A view from Israel: Hubris at the top

Corruption and hubris at the top is damaging and diverts focus from where it is needed.

Barak, Olmert, Ashkenazi 370 (photo credit: Reuters)
Barak, Olmert, Ashkenazi 370
(photo credit: Reuters)
In a fabulous country such as ours, one would suppose its leadership would be focused on existential issues, social concerns or economic stability.
Instead, the country is faced with yet another case of childish foolishness, this time in the top echelons of Israel’s military.
State Comptroller Micha Lindenstrauss issued a draft report on Sunday on the investigation into the so-called “Harpaz document.”
The document was designed to appear as if one of the contenders to become chief of staff, Maj.-Gen. (res.) Yoav Galant, who had been Defense Minister Ehud Barak’s choice to replace chief of staff Gabi Ashkenazi, had ordered it to be drawn up to promote his own candidacy.
In his report, Lindenstrauss apparently suggested that Ashkenazi was linked to efforts to discredit Barak and Galant, but did not directly point a finger at the former IDF chief.
The document was made public in a Channel 2 news report in August 2010. After its release, police learned that Lt. Col. (res.) Boaz Harpaz had allegedly forged the document.
Harpaz, a former intelligence officer and an associate of Ashkenazi, denied accusations by police that he forged the document that detailed plans to damage the reputations of senior IDF officers who were contending for the post of chief of staff.
THE REPORT slammed the conduct of Ashkenazi and also criticized Barak over a disturbing feud that developed between the two most senior defense figures in the country at the time. The report took Ashkenazi and his bureau to task for allowing Harpaz to become involved in the affairs of the IDF chief of staff, for collecting dirt on Barak and for failing to notify the state comptroller of the fact that Ashkenazi’s bureau had come into possession of the document.

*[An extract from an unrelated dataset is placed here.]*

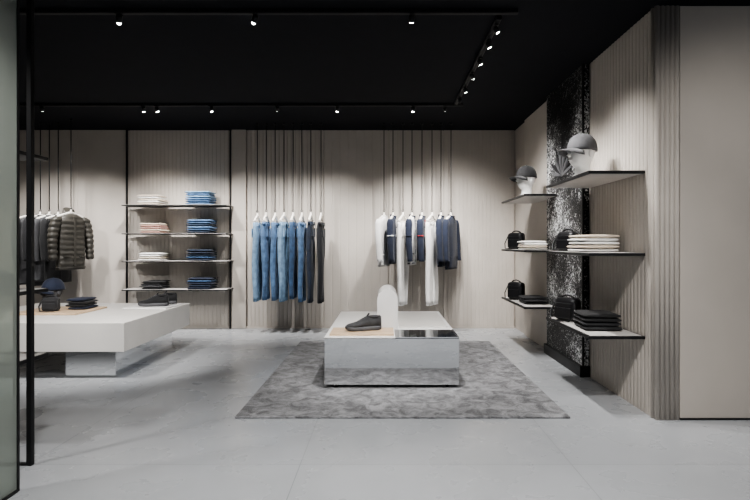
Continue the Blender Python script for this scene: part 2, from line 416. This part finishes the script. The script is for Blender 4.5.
# ------------------------------------------------------------------ bags
def bag(x,y,z,rot,w=.2,h=.17,d=.09,m=BLKG,name='crossbody_bag'):
    b=MB(); b.box(-w/2,w/2,-d/2,d/2,0,h,m,bev=min(d*.35,.045),seg=4)
    b.box(-w*.38,w*.38,-d/2-.014,-d/2+.01,h*.12,h*.58,m,bev=.008,seg=3)
    b.sweep([(-w*.40,-d/2-.001,h*.78),(w*.40,-d/2-.001,h*.78)],.0015,GREYC,n=6)
    pts=[(-w*.30,0,h*.93),(-w*.26,0,h*1.03),(-w*.14,.0,h*1.09),(0,.0,h*1.11),(w*.14,0,h*1.09),(w*.26,0,h*1.03),(w*.30,0,h*.93)]
    b.sweep(pts,.014,m,n=8,flat=.6)
    b.sweep([(-w*.45,-d*.3,h*.8),(-w*.56,-d*.6,h*.35),(-w*.45,-d*.8,.008),(0,-d*.95,.007),(w*.4,-d*.8,.008),(w*.56,-d*.55,h*.35),(w*.45,-d*.3,h*.8)],.010,m,n=8,flat=.5)
    for sg in (-1,1): b.torus((sg*w*.46,0,h*.85),.010,.003,BLACK,axis='Y',n=12,k=6)
    b.obj(name,loc=(x,y,z+.001),rot=(0,0,rot))
bag(1.69,4.62,RZ[1]+.003,math.radians(-60),.20,.18,.12)
bag(1.69,4.62,RZ[2]+.003,math.radians(-60),.24,.21,.13)
bag(1.68,6.4,RZ[1]+.003,math.radians(-50),.22,.21,.12)
bag(1.68,6.4,RZ[2]+.003,math.radians(-50),.22,.22,.12)
bag(-2.42,3.13,1.014,0,.22,.10,.12,NAVY)

# ------------------------------------------------------------------ sneakers
def sneaker(x,y,z,rot,m,solem,s=1.0,name='sneaker'):
    st=[(0,.010,.040),(.010,.026,.050),(.03,.038,.058),(.06,.046,.064),(.10,.049,.076),(.14,.045,.098),(.175,.040,.118),(.20,.038,.116),(.24,.036,.108),(.27,.035,.116),(.29,.029,.124),(.302,.014,.112)]
    b=MB(); rings=[]
    for (u,w,h) in st:
        ring=[]
        for k in range(20):
            t=2*math.pi*k/20; c=math.copysign(abs(math.cos(t))**.75,math.cos(t)); q=math.sin(t)
            taper=1-.28*max(0,q)*(h/.12)
            ring.append((u,c*w*taper,.022+(h-.022)*(q*.5+.5)))
        rings.append(ring)
    b.loft(rings,m)
    rings=[]
    for zz,k,toe in ((0,.96,.006),(.008,1.06,0),(.024,1.10,-.004),(.030,1.02,0)):
        ring=[(max(u,toe)+(-.003 if u<.01 else 0),w*k,zz+(.012*(1-u/.05) if u<.05 else 0)+(.006 if u>.27 else 0)) for (u,w,h) in st]
        ring+=[(p[0],-p[1],p[2]) for p in ring[::-1]]
        rings.append(ring)
    b.loft(rings,solem)
    b.torus((.238,0,.112),.036,.008,m,sx=1.25,sy=.72,n=24,k=8)
    b.ell((.238,0,.112),.040,.022,.004,BLKC,16,6)
    for i in range(6):
        u=.105+i*.017; hz=.078+i*.0085
        b.sweep([(u,-.026,hz-.006),(u,0,hz+.005),(u+.004,.026,hz-.006)],.0035,solem,n=6)
    b.sweep([(.18,0,.116),(.195,0,.135),(.2,0,.142)],[.016,.018,.012],m,n=8,flat=.35,ref=(0,1,0))
    b.obj(name,loc=(x,y,z),rot=(0,0,rot),sc=s)
sneaker(-.365,4.64,Zt+.0215,math.radians(14),KNIT,RUBBER,1.12)
b=MB(); b.box(-3.02,-2.52,5.75,6.2,.551,.566,WHITE,bev=.003); b.obj('display_riser')
sneaker(-2.90,5.88,.567,math.radians(8),BLKC,RUBBER,1.12); sneaker(-2.88,6.05,.567,math.radians(14),BLKC,RUBBER,1.12)
b=MB(); b.box(-3.95,-3.25,5.25,5.85,.551,.571,WOOD,bev=.003); b.obj('oak_display_tray')
stack('folded_trousers_stack',-3.42,5.65,.572,.22,.28,[NAVY,BLKC,CHAR,NAVY],.03)
bag(-3.62,5.42,.572,.1,.17,.15,.09,CHAR)

# ------------------------------------------------------------------ garments
def hanger(e,L=.40,drop=.07,bar=False):
    b=MB()
    pts=[(-L/2,0,-drop),(-L/2+.03,0,-drop+.012),(-L/4,0,-drop*.45),(-.03,0,-.006),(0,0,0),(.03,0,-.006),(L/4,0,-drop*.45),(L/2-.03,0,-drop+.012),(L/2,0,-drop)]
    b.sweep(pts,[.016,.020,.018,.018,.022,.018,.018,.020,.016],HANGW,n=10,flat=.9,ref=(0,0,1))
    if bar: b.sweep([(-L/2+.02,0,-drop),(L/2-.02,0,-drop)],.008,HANGW,n=8)
    b.sweep([(0,0,0),(0,0,.045)],[.018,.009],HANGW,n=8)
    hk=[(0,0,0.03),(0,0,.035)]+[(.022*math.sin(a)*1.0,0,.058-.022*math.cos(a)) for a in [math.radians(q) for q in range(20,230,25)]]
    b.sweep(hk,.003,STEEL,n=6)
    b.obj('hanger',e)
def rod(e,top):
    b=MB(); b.sweep([(0,0,.082),(0,0,top)],.0065,BLACK,n=8); b.torus((0,0,.07),.014,.004,BLACK,axis='X',n=14,k=6)
    b.sweep([(0,0,top-.02),(0,0,top)],.02,BLACK,n=12); b.obj('ceiling_rod',e)
def tube(b,zs,fn,m,n=36,ph=0.0,fold=.12,k=5,cap=True):
    rings=[]
    for i,z in enumerate(zs):
        t=i/(len(zs)-1); cx,cy,hw,hd=fn(t)
        ring=[]
        for j in range(n):
            a=2*math.pi*j/n
            w=1+fold*t*math.sin(k*a+ph+1.5*t)+.04*math.sin(2*a+ph*3+9*t)
            c=math.copysign(abs(math.cos(a))**.7,math.cos(a)); s_=math.copysign(abs(math.sin(a))**.85,math.sin(a))
            ring.append((cx+c*hw*(1+(w-1)*.3),cy+s_*hd*w,z))
        rings.append(ring)
    b.loft(rings,m,cap0=cap,cap1=cap)
def lin(a,b_,t): return a+(b_-a)*t
def pants(name,x,y,ztop,rot,m,length=1.1,wid=.18,stitch=True):
    e=empty(name,(x,y,ztop),(0,0,rot)); hanger(e,.36,.085,True); rod(e,H-ztop)
    b=MB(); z0=-.105; n=16; ph=random.uniform(0,6)
    for sg in (-1,1):
        zs=[z0-length*i/n for i in range(n+1)]
        def fn(t,sg=sg):
            hw=lin(wid*.53,wid*.58,min(1,t/.22)) if t<.22 else lin(wid*.58,wid*.42,min(1,(t-.22)/.6))
            cx=sg*lin(wid*.48,wid*.48,t); hd=lin(.030,.044,min(1,t*5)) if t<.25 else lin(.044,.031,(t-.25)/.75)
            return cx+.006*math.sin(t*6+ph),.008*math.sin(t*7+sg+ph),hw,hd
        tube(b,zs,fn,m,30,ph+sg,.18,4)
        hz=z0-length; cx=sg*wid*.48+.006*math.sin(6+ph)
        b.torus((cx,.008*math.sin(7+sg+ph),hz+.012),wid*.42,.004,m,sx=1,sy=.42,n=24,k=6)
    tube(b,[z0+.004,z0-.02,z0-.042],lambda t:(0,0,wid*1.03,.035),m,36,ph,.02,4)
    for sg in (-1,1):
        b.box(sg*wid*.5-.055,sg*wid*.5+.055,-.049,-.037,z0-.21,z0-.08,m,bev=.004)
        b.box(sg*wid*.5-.055,sg*wid*.5+.055,.037,.049,z0-.21,z0-.08,m,bev=.004)
        for u in (.25,.85): b.box(sg*wid*u-.006,sg*wid*u+.006,-.042,-.032,z0-.048,z0+.006,m)
        if stitch: b.sweep([(sg*wid*.5-.05,-.0498,z0-.09),(sg*wid*.5+.05,-.0498,z0-.09)],.0015,STITCH,n=5)
    b.sweep([(0,-.038,z0-.01),(0,-.042,z0-.02)],.008,STEEL,n=8)
    b.obj('trousers',e)
def jacket(name,x,y,ztop,rot,m,length=.72,wid=.23,m2=None,puff=False,sleeve=None,collar='stand',panel=None):
    m2=m2 or m; e=empty(name,(x,y,ztop),(0,0,rot)); hanger(e,.40,.07); rod(e,H-ztop)
    b=MB(); ph=random.uniform(0,6); n=44 if puff else 20; hdm=.085 if puff else .045
    def P(t,L): return (.75+.25*abs(math.sin(math.pi*t*L/.075))**.6) if puff else 1
    def fn(t):
        if t<.11:
            q=t/.11; hw=lin(.075,wid*.92,q**.8); hd=lin(.04,hdm,q)
        else:
            q=(t-.11)/.89; hw=lin(wid*.92,wid*(.96),q)-.02*math.sin(math.pi*q); hd=lin(hdm,hdm*.95,q)+.01*math.sin(math.pi*q)
        if t>.94 : hw*=.97; hd*=.92
        return 0,0,hw,hd*P(t,length)
    tube(b,[-.02-(length-.02)*i/n for i in range(n+1)],fn,m,40,ph,.04 if puff else .17,5)
    sl=sleeve or .60
    for sg in (-1,1):
        def fs(t,sg=sg):
            cx=sg*(wid*.86+ (.075 if puff else .04)*math.sin(min(1,t*1.6)*math.pi/2)); hw=lin(.075 if puff else .055,.050 if puff else .040,t)
            if t<.08: hw*=.6+5*t
            return cx,-.03*t*t,hw*P(t,sl),(hw*.95)*P(t,sl)
        tube(b,[-.06-sl*i/n for i in range(n+1)],fs,m2,22,ph+sg,.08,3)
        b.torus((sg*(wid*.86+(.075 if puff else .04)),-.03,-.06-sl+.005),.034,.009,m2,n=18,k=6)
    if collar=='stand':
        hd=.042
        b.loft([[((.062+.006*q)*math.cos(a),(hd+.008*q)*math.sin(a)-.004,-.03+.035*q+.014*math.sin(a)) for a in [2*math.pi*k/24 for k in range(24)]] for q in (-.4,0,.5,1)],m2,cap0=False,cap1=False)
        b.loft([[((.056)*math.cos(a),(hd-.006)*math.sin(a)-.004,-.03+.035*q+.014*math.sin(a)) for a in [2*math.pi*k/24 for k in range(24)]] for q in (-.4,0,.5,1)],BLKC,cap0=False,cap1=False)
    if collar=='hood':
        b.loft([[((.09-.02*abs(q-.4))*math.cos(a),.055+.045*math.sin(a)-.01*q,-.02+.1*q*(.6+.4*math.sin(a))-.05*(1-q)) for a in [2*math.pi*k/24 for k in range(24)]] for q in (0,.3,.6,.85,1)],m)
    f=hdm*1.06
    b.box(-.016,.016,-f-.004,-f+.02,-length+.05,-.06,panel or m,bev=.003)
    for i in range(6): b.sweep([(0,-f-.004,-.10-i*(length-.2)/5.5),(0,-f-.008,-.10-i*(length-.2)/5.5)],.006,m,n=8)
    for sg in (-1,1): b.box(sg*.11-.045,sg*.11+.045,-f-.002,-f+.02,-length*.78,-length*.76,m2,bev=.003)
    if panel:
        for sg in(-1,1): b.torus((sg*(wid*.86+.04),-.008,-.3),.047,.007,panel,n=18,k=6)
    b.torus((0,0,-length+.03),wid*.93,.010,m2,sx=1,sy=hdm/wid*1.0,n=36,k=8)
    b.obj('garment',e)

gy=7.3; gx=lambda px,y=7.3:(px-385)/500*y
A=math.radians
GZ=1.715
for i,(px,m,L) in enumerate(((257,DEN_L,1.13),(266,DEN_M,1.12),(275,DEN_M,1.12),(284,DEN_L,1.14),(293,DEN_B,1.10),(302,DEN_M,1.14),(311,DEN_D,1.16),(321,DEN_K,1.16))):
    pants('hanging_jeans',gx(px),gy+random.uniform(-.02,.02),GZ+random.uniform(-.01,.01),A(87+random.uniform(-5,5)),m,L)
jacket('hanging_overshirt',gx(384),gy,GZ,A(70),COTW,.74)
jacket('hanging_jacket',gx(393),gy,GZ,A(78),NAVY,.70,panel=COTW)
pants('hanging_trousers',gx(403),gy,GZ,A(66),COTW,1.20,stitch=False)
jacket('hanging_varsity_jacket',gx(412),gy,GZ,A(74),COTW,.72,m2=NAVY,panel=NAVY)
jacket('hanging_jacket',gx(422),gy,GZ,A(78),NAVY,.60,m2=NAVY,panel=RED)
pants('hanging_trousers',gx(432),gy,GZ,A(60),COTW,1.20,stitch=False)
jacket('hanging_jacket',gx(441),gy,GZ,A(76),NAVY,.74)
jacket('hanging_jacket',gx(451),gy,GZ,A(62),NAVY,.78)
jacket('hanging_coat',gx(28,7.2),7.25,1.72,A(74),GREYC,1.0)
jacket('hanging_coat',gx(38,7.2),7.25,1.72,A(78),CHAR,1.02)
jacket('hanging_coat',gx(47,7.2),7.25,1.72,A(74),GREYC,.95)
jacket('hanging_coat',gx(56,7.2),7.25,1.72,A(76),BLKC,.98)
jacket('hanging_puffer_jacket',gx(71,7.05),7.05,1.74,A(66),OLIVE,.80,.22,puff=True,collar='hood')

# ------------------------------------------------------------------ world, camera
w=bpy.data.worlds.new('world'); S.world=w; w.use_nodes=True
bg=w.node_tree.nodes['Background']; bg.inputs[0].default_value=(.88,.92,1.0,1); bg.inputs[1].default_value=.32
cam=bpy.data.cameras.new('camera'); cam.lens=24; cam.sensor_width=36; cam.shift_x=-10/750; cam.shift_y=-6/750; cam.clip_start=.05
co=bpy.data.objects.new('camera',cam); COL.objects.link(co); co.location=(0,0,1.3); co.rotation_euler=(math.pi/2,0,0)
S.camera=co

The draft report ignited another war of words between the two men.
Speaking at a ceremony in which a street was named after him in Or Yehuda this week, Ashkenazi said that he made mistakes and the important thing was to learn the report’s lessons so that antagonistic relations between the defense minister and the chief of staff do not develop again in the future.

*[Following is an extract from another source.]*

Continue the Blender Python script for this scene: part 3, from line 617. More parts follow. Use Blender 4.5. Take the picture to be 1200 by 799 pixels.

On Monday, Ashkenazi said he and his family were subject to an “attack campaign.”
In response, Barak said on Tuesday, “The ones who were attacked... by a small group in the IDF leadership are the spirit of the IDF, the values of truth, and command norms. Israeli democracy was attacked, [as was] the sovereignty of the IDF and the subordination of the chief of staff to the chosen defense minister.”
The problem with this story, regardless for the moment of who is responsible, is how the country’s top leadership could even be involved in such a scenario.

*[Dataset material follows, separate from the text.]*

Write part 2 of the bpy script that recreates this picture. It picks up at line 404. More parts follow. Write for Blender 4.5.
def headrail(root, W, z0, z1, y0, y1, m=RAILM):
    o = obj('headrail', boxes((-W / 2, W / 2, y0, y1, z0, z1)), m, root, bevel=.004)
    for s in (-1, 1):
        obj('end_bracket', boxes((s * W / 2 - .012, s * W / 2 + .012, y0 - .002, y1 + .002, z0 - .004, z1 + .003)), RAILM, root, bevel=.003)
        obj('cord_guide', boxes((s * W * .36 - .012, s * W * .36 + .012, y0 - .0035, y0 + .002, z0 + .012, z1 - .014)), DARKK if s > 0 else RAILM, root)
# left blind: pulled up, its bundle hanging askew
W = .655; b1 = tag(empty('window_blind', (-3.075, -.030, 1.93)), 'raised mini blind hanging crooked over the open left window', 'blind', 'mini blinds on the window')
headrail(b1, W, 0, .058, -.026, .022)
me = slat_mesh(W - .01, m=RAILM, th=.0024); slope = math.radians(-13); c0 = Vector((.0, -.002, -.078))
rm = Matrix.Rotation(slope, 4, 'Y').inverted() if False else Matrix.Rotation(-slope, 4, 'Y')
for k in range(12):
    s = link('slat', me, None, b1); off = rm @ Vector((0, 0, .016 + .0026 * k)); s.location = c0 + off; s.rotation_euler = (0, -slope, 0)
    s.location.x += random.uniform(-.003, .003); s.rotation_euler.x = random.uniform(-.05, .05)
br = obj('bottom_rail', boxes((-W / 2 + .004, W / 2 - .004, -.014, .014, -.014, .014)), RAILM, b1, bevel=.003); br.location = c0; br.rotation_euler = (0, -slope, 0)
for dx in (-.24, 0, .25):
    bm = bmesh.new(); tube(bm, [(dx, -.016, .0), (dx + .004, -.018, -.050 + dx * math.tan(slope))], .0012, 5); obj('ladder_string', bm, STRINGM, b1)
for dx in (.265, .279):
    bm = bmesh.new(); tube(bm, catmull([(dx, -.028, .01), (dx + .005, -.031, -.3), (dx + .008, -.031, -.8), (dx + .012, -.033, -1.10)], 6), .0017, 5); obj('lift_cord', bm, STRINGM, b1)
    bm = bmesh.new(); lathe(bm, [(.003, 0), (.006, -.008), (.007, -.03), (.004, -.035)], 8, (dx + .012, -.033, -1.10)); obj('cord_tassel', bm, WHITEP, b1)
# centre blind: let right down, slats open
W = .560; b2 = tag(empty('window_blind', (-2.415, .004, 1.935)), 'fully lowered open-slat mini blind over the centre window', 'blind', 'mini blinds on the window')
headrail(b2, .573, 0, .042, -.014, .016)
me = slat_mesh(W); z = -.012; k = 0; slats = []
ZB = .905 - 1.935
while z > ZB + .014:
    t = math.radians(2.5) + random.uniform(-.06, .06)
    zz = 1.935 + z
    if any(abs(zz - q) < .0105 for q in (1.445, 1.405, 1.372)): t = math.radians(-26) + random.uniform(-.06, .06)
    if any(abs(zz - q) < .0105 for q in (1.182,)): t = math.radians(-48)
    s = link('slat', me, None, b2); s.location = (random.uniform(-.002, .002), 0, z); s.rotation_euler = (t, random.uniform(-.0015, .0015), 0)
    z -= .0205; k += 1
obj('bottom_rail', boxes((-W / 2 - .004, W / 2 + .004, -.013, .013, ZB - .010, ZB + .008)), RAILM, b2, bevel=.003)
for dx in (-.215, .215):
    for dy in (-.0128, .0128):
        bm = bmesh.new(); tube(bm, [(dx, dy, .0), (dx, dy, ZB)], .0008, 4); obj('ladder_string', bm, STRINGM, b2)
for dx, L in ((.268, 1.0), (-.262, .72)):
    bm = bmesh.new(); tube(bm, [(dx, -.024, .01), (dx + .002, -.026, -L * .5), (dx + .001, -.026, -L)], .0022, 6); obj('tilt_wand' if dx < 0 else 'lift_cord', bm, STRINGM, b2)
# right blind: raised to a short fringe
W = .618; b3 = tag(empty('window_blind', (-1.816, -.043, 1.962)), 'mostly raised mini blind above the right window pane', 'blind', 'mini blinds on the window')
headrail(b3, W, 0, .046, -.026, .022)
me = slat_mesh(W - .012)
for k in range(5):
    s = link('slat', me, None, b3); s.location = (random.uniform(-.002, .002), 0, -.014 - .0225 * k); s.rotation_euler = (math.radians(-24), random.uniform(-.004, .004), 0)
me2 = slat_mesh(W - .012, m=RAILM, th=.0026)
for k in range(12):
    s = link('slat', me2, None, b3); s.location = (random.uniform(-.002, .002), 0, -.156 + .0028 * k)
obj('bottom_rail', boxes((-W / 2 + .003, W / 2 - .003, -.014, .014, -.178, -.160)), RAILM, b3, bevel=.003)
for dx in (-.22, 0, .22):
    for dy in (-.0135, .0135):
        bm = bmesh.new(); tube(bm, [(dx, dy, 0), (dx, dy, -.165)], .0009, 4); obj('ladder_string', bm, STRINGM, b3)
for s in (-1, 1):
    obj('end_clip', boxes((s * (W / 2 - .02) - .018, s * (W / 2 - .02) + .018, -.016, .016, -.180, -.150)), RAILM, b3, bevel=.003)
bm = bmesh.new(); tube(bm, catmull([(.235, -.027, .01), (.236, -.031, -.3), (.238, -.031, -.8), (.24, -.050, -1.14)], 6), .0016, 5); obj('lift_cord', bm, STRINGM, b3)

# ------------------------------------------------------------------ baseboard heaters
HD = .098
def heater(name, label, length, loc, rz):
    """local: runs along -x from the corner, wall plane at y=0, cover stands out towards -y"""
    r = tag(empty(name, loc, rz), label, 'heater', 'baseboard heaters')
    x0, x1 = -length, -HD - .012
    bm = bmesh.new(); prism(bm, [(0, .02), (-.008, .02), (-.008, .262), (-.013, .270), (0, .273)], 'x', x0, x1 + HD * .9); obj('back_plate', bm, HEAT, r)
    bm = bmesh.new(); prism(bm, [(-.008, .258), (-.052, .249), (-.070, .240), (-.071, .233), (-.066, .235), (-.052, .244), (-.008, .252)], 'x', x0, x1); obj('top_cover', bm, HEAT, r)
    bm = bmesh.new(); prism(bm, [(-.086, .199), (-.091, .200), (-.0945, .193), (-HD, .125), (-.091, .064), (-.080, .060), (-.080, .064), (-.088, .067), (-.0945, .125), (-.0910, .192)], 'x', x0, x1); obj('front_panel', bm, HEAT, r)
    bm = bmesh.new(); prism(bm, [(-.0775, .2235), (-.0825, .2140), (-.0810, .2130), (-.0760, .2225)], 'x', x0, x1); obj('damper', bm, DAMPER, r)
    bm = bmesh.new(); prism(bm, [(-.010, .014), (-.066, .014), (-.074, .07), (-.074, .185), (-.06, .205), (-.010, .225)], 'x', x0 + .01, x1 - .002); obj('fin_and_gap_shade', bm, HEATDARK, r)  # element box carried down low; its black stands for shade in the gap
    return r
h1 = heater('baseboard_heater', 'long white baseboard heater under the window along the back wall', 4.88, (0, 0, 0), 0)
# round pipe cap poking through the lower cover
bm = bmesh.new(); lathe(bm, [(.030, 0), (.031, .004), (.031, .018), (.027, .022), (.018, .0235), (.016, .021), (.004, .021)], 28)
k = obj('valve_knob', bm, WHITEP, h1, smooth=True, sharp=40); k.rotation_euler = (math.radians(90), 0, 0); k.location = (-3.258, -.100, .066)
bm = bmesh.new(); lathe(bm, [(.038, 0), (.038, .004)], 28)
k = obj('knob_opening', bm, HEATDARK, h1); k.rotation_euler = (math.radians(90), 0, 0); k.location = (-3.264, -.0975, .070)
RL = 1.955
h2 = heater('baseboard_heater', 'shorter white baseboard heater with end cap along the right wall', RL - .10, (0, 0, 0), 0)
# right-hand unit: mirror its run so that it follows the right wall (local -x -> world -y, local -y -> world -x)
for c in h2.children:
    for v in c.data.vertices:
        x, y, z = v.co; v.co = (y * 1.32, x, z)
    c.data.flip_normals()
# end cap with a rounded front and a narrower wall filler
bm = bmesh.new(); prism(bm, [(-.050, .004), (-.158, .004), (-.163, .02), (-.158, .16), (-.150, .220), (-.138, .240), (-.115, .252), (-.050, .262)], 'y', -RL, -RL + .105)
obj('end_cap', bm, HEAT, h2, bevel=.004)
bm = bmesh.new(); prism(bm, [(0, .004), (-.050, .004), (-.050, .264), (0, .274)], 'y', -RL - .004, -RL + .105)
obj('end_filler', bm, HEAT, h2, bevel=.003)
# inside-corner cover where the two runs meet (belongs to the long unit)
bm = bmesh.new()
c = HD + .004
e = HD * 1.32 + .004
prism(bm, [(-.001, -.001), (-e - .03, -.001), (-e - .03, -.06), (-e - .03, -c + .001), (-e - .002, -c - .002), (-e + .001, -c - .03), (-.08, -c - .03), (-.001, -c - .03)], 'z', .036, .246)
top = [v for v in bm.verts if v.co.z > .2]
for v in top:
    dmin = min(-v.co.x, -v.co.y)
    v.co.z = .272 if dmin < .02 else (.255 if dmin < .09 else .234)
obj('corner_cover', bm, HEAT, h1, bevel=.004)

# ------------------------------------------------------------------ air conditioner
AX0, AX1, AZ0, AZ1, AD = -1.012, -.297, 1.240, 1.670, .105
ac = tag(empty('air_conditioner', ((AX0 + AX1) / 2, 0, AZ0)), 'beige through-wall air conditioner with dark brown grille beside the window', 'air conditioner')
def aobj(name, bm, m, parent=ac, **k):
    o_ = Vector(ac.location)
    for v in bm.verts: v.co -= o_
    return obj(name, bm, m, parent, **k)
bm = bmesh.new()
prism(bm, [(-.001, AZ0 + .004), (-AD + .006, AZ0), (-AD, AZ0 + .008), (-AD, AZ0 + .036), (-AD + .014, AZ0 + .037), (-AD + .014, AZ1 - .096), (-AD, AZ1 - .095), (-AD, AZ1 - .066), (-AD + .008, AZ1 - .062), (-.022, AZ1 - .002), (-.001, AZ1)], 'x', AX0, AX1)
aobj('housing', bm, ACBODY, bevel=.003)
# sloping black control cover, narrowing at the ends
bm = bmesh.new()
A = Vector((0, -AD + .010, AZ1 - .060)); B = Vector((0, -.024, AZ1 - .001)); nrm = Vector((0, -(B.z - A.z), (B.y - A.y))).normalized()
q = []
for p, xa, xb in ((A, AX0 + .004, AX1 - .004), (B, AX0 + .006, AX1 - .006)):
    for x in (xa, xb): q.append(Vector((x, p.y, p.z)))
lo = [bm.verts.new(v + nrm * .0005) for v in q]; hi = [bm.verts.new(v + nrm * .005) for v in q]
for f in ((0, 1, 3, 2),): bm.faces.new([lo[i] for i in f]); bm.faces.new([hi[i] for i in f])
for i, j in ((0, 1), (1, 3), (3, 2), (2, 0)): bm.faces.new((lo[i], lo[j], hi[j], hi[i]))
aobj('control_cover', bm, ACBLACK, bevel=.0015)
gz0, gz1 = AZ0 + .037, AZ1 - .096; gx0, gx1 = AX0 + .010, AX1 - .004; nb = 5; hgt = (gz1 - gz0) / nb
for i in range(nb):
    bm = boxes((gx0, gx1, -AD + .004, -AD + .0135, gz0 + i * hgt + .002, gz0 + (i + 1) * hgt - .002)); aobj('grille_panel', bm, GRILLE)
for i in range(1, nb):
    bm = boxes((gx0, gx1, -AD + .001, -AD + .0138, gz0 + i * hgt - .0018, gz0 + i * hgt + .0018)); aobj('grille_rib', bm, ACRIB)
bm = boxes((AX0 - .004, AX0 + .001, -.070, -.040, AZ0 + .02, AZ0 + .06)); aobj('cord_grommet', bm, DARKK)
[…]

How pathetic sounding this must be to outsiders.
The leaders and commanders of the “invincible” IDF can’t even get their act together and get along? And the top contender for the position is caught in a shady move to acquire property illegally? The public does not have time for this nonsense.
Unfortunately, these types of stories should come as no surprise. The global corruption index, while by no means completely reliable, does suggest that Israel could do better. Two years ago, Israel was listed as standing at 30, while last year, it fell to 36.
Among numerous other instances across the leadership level, Galant’s unethical behavior, not to mention former prime minister Ehud Olmert’s involvement in the scandalous Holyland project in Jerusalem, proves that the index has some value to it.
And if the country’s top leadership is indeed corrupt and devoid of morals, are we not placing our trust in the hands of the wrong people? With so many issues to be concerned with, Israel needs to be focused at all times. Internal division, especially at the top, does nothing but destroy the country’s image.
Israel has become a huge kindergarten with bickering adults fighting to be first in line.
Even top US officials have their hiccups but they nip trouble in the bud in order to stay focused on the real concerns at hand. When General Stanley McChrystal was commander of the International Security Assistance Force in Afghanistan, he gave an interview to Rolling Stone magazine. In the subsequent article titled “The runaway general” McChrystal is quoted as mocking senior administration officials including Vice President Joe Biden.
With two major wars being fought at the time, it is hard to imagine that President Barack Obama wanted to deal with a loose-lipped general, let alone fire him.
Yet, that is what he did because Obama was sensible enough to recognize that disrespect and disloyalty at the top, combined with hubris and an inflated ego, is immensely distracting and takes away from the main mission at hand.
And yet, here is Israel, under attack militarily, diplomatically, politically and internally, but instead dealing with frivolous dissent at the decisionmaking level. This is not very comforting.
Perhaps the State Comptroller’s Report will lead to some form of change and perhaps not. Hopefully, it is the former.